A existência do Estado, enquanto poder constituído que é exercido por um grupo de funcionários "sui generis", do qual eu e o presidente fazemos parte, não elimina a existência de grupos sociais secundários (que vão das famílias às ONGs, por exemplo).
Ao contrário, "a força coletiva que é o Estado, para ser liberatriz do indivíduo, tem necessidade, ela própria, de contrapeso, deve ser contida por outras forças coletivas, isto é, por esses grupos secundários (...) é desse conflito de forças sociais que nascem as liberdades individuais." (Durkheim).

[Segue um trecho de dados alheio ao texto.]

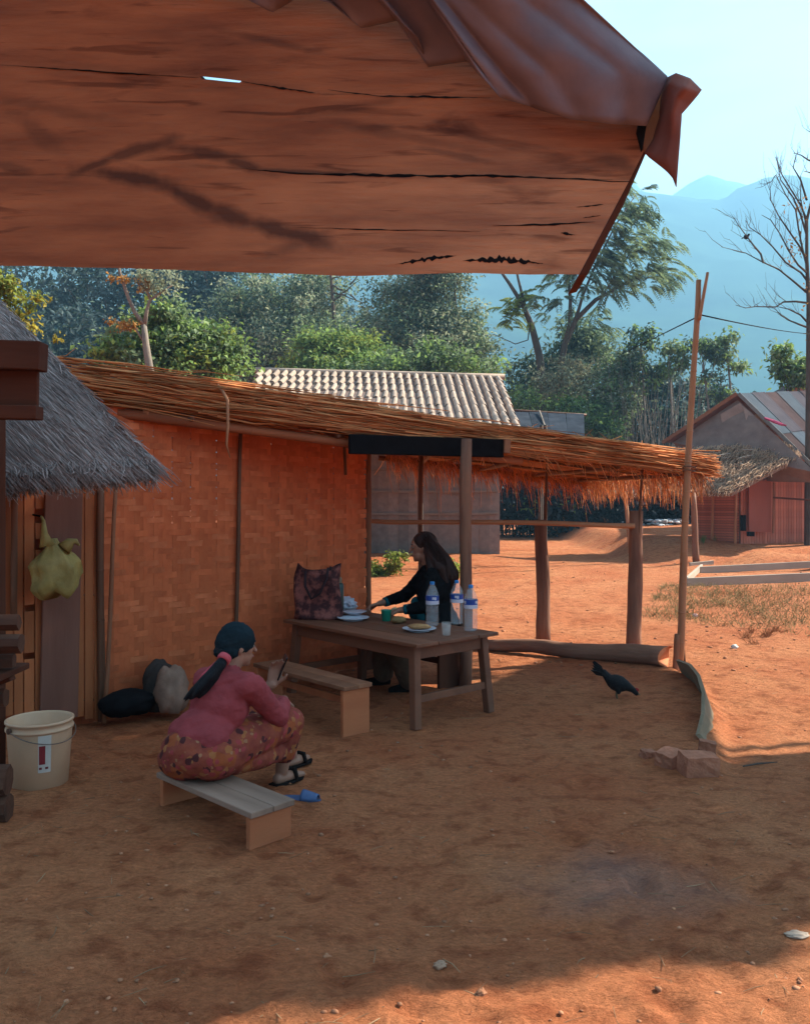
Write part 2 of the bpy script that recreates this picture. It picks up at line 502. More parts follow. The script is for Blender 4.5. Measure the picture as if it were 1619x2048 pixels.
# ================================================================== shared materials
plank_wood = M('weathered_red_plank', (.20, .060, .026), rough=.8, scale=2.2, stretch=(1.0, 1, 9), bump=.5, bscale=10, bdist=.006, col2=(.40, .135, .055), objrand=.06, detail=10, lo=.36, hi=.66)
def plank_material():
    """big fascia planks: grain along X, dark knots and stains, drying cracks"""
    m = M('fascia_wood', (.19, .067, .034), rough=.8, scale=2.6, stretch=(.9, 1, 6), bump=.55, bscale=14, bdist=.006, col2=(.37, .142, .066), objrand=.05, detail=10, lo=.35, hi=.65, spec=.2)
    nt = m.node_tree; N = nt.nodes; L = nt.links; pr = N['Principled BSDF']
    src = pr.inputs['Base Color'].links[0].from_socket
    tc = N.new('ShaderNodeTexCoord')
    def layer(src, sc_, st, p0, p1, dark, seed):
        mp = N.new('ShaderNodeMapping'); mp.inputs['Scale'].default_value = st; mp.inputs['Location'].default_value = (seed, seed * .7, seed * .3)
        L.new(tc.outputs['Object'], mp.inputs['Vector'])
        n = N.new('ShaderNodeTexNoise'); n.inputs['Scale'].default_value = sc_; n.inputs['Detail'].default_value = 7; n.inputs['Distortion'].default_value = .6
        L.new(mp.outputs[0], n.inputs['Vector'])
        r = N.new('ShaderNodeValToRGB'); e = r.color_ramp.elements
        e[0].position = p0; e[0].color = _lin(dark); e[1].position = p1; e[1].color = (1, 1, 1, 1)
        L.new(n.outputs['Fac'], r.inputs['Fac'])
        x = N.new('ShaderNodeMix'); x.data_type = 'RGBA'; x.blend_type = 'MULTIPLY'; x.inputs['Factor'].default_value = 1
        L.new(src, x.inputs['A']); L.new(r.outputs['Color'], x.inputs['B']); return x.outputs['Result']
    src = layer(src, 3.2, (.8, 1, 3.4), .30, .42, (.32, .26, .28), 3.3)
    src = layer(src, 9, (.5, 1, 6), .33, .42, (.55, .5, .5), 8.1)
    # old dark smears along the grain, each a stretched soft-edged patch with a ragged outline
    wob = N.new('ShaderNodeTexNoise'); wob.inputs['Scale'].default_value = 16; wob.inputs['Detail'].default_value = 6; L.new(tc.outputs['Object'], wob.inputs['Vector'])
    org = P(300, 540, 1.75)
    mask = None
    for (x0, y0, x1, y1, w, k) in SMEARS:
        c = (P(x0, y0, 1.75) + P(x1, y1, 1.75)) / 2 - org; d = P(x1, y1, 1.75) - P(x0, y0, 1.75)
        mp = N.new('ShaderNodeMapping'); mp.vector_type = 'TEXTURE'
        mp.inputs['Location'].default_value = (c.x, 0, c.z); mp.inputs['Rotation'].default_value = (0, -math.atan2(d.z, d.x), 0); mp.inputs['Scale'].default_value = (d.length / 2 * 1.7, 50, w / 1700 * 1.6)
        L.new(tc.outputs['Object'], mp.inputs['Vector'])
        ln = N.new('ShaderNodeVectorMath'); ln.operation = 'LENGTH'; L.new(mp.outputs[0], ln.inputs[0])
        ad = N.new('ShaderNodeMath'); ad.operation = 'MULTIPLY_ADD'; ad.inputs[1].default_value = 1.7; L.new(wob.outputs['Fac'], ad.inputs[0]); L.new(ln.outputs['Value'], ad.inputs[2])
        mr = N.new('ShaderNodeMapRange'); mr.clamp = True; mr.inputs['From Min'].default_value = 2.1; mr.inputs['From Max'].default_value = 1.25; mr.inputs['To Max'].default_value = k
        L.new(ad.outputs[0], mr.inputs['Value'])
        if mask is None: mask = mr.outputs['Result']
        else:
            mx = N.new('ShaderNodeMath'); mx.operation = 'MAXIMUM'; L.new(mask, mx.inputs[0]); L.new(mr.outputs['Result'], mx.inputs[1]); mask = mx.outputs[0]
    x = N.new('ShaderNodeMix'); x.data_type = 'RGBA'; x.inputs['B'].default_value = (.062, .026, .018, 1)
    L.new(mask, x.inputs['Factor']); L.new(src, x.inputs['A']); src = x.outputs['Result']
    # the boards turn lighter and yellower towards the lower right
    gx_ = N.new('ShaderNodeSeparateXYZ'); L.new(tc.outputs['Object'], gx_.inputs[0])
    t1 = N.new('ShaderNodeMapRange'); t1.inputs['From Min'].default_value = .05; t1.inputs['From Max'].default_value = .75; L.new(gx_.outputs['X'], t1.inputs['Value'])
    t2 = N.new('ShaderNodeMapRange'); t2.inputs['From Min'].default_value = .26; t2.inputs['From Max'].default_value = .12; L.new(gx_.outputs['Z'], t2.inputs['Value'])
    tm_ = N.new('ShaderNodeMath'); tm_.operation = 'MULTIPLY'; L.new(t1.outputs[0], tm_.inputs[0]); L.new(t2.outputs[0], tm_.inputs[1])
    y = N.new('ShaderNodeMix'); y.data_type = 'RGBA'; y.blend_type = 'MULTIPLY'; y.inputs['B'].default_value = (1.35, 1.6, 1.75, 1)
    L.new(tm_.outputs[0], y.inputs['Factor']); L.new(src, y.inputs['A']); src = y.outputs['Result']
    L.new(src, pr.inputs['Base Color'])
    return m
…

O processo de evolução rumo à descentralização do poder, da democratização ou como quer que se chame, descrito pelo sistema durkheimiano, consiste em trabalhar os dois lados da cidadania: chamar progressivamente o indivíduo à existência moral e manter uma disciplina moral (idem) que visa à sobrevivência da coletividade nacional e conduz à cada vez maior e mais ampla participação política.
Toda e qualquer ação que obstrua, desvie ou corrompa esse curso histórico se identifica com os esforços e interesses despóticos dos que se beneficiam do poder, mantendo o Estado isolado da sociedade. Autoritários, tratam de destruir os chamados grupos sociais secundários que servem de contrapeso na defesa da cidadania, para exercer o poder como déspotas.
Em qualquer país ou em qualquer partido podem ocorrer crimes, fisiologismos e comportamentos não-éticos. As consequências, porém, são bastante diferentes, de acordo com o país ou com o partido: pode dar punição, cadeia, execração pública pelos atos cometidos contra os interesses da nação.
Lá e cá existem políticos interesseiros e grupos poderosos por trás deles, mas onde há punição e condenação as condições de vida dos cidadãos comprovam a diferença entre um Estado governado por fisiologistas e um Estado democrático governado por estadistas.
O governo fisiológico e patrimonialista leva aos dramas de Corumbiara, Carandiru, Candelária. Os interesses dos donos do poder não respeitam regras, minorias nem os grupos sociais secundários que fazem a maioria da nação. Chegando ao Planalto, o voto virou cheque em branco.
Uma vez no poder, "l'État c'est moi", já dizia o rei de França. Só que o Brasil não é a França do século 18, e assim como os franceses acabaram com o despotismo, os brasileiros, mais cedo ou mais tarde, encontrarão seu caminho para o pleno exercício da cidadania e da democracia.